A lot of people look at elementary and think of it as a macOS clone. It’s not, but there’s a reason why it sort of feels like it. And that’s because elementary has, or is trying to have, system-wide opinions on how things should operate.
My sysadmin colleague came to macOS a few years before me, from one of the BSDs, and his advice to me on switching was not to fight the way the system wanted to work. It would work out better for me in the long run if I tried to understand why its put together the way it is, and not try and make it into the system I knew before. That’s something I’ve tried to do and although I’ve made plenty of customisations, I haven’t fundamentally changed anything under the hood.
The problem with most Linux-based desktops in my experience is that they don’t have enough consistency across the entire system to actually have a distinct way of doing things. There’s always going to be some wart, some application, some stupid thing that breaks it all.
As far as I can tell though, elementary is trying to be different. They’ve spent time trying to put together a proper design language that covers the entire system. They’ve built their own applications, none of them trivial. They’ve even built an app store to encourage people to write applications the same way, and are trying to establish a sustainable ecosystem.
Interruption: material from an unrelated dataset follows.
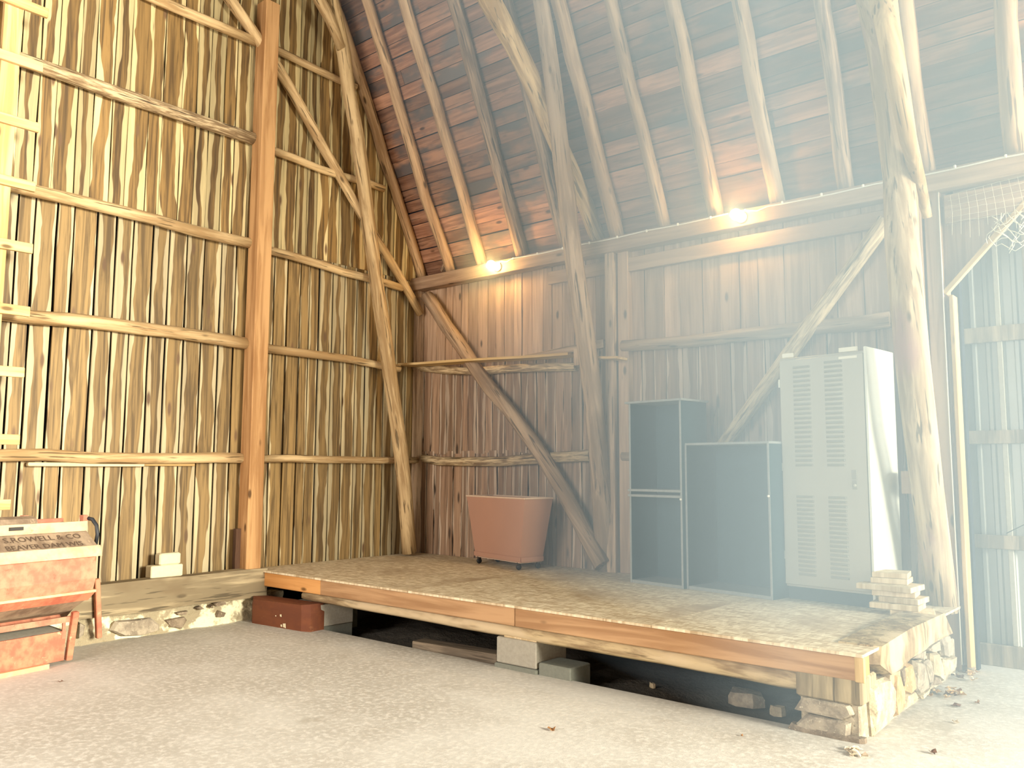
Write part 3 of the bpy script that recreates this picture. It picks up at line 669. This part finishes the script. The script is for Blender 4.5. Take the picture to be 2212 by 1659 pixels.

I’ve seen criticism that all this is dumbing down the Linux experience, that its too simple and for new users only, and so forth. I disagree, because I’ve seen this before: at Fastmail. When I started, they were just about to launch their new UI. The previous one had been a traditional power user application: config options, buttons, things everywhere to let you do anything. The new one looked like any UI upgrade of recent times: fast, flashy, but apparently without all the bells and whistles. It received similar criticism.
It’s also been the UI that I’ve used for email every day for over five years, replacing mutt. mutt! That hyperconfigurable powerhouse of email, and I prefer a flashy webapp? What’s up?
I can’t explain to you exactly, because I’m not a designer. But what I think is going on here is that being able to configure things every mad thing is more a byproduct of something not quite knowing what it wants to be. If the entire system can be designed such that everything looks and feels familiar no matter where you are and what you’re doing, you don’t end up needing a ton of options, because the system naturally suggests the right thing to do and it couldn’t be any other way.
macOS gets this too. so does elementary, I think, which is why I’m going to do my best to take its recommendations as much as possible.
Not on everything, though. There’s some things that I can’t work without which I will have to bring across, most notably some automatic window layout mechanisms I use for my terminal windows (which are a given: I am a sysadmin). But for the applications I use, and the features I need, I’m going to try do things “the elementary way” and avoid, as much as possible, tweaking anything in the OS directly. I could, and I will if there’s no other way, but I hope to not need to even if it requires very different ways of working to what I was used to from my previous Linux experience, and from my time with macOS.
Of course, the difference this time is that I know fundamentally how things are bolted together, so if I need to write code I can absolutely do that too!
I expect to learn a lot, and possibly to have to do some fairly strange things along the way, we’ll see!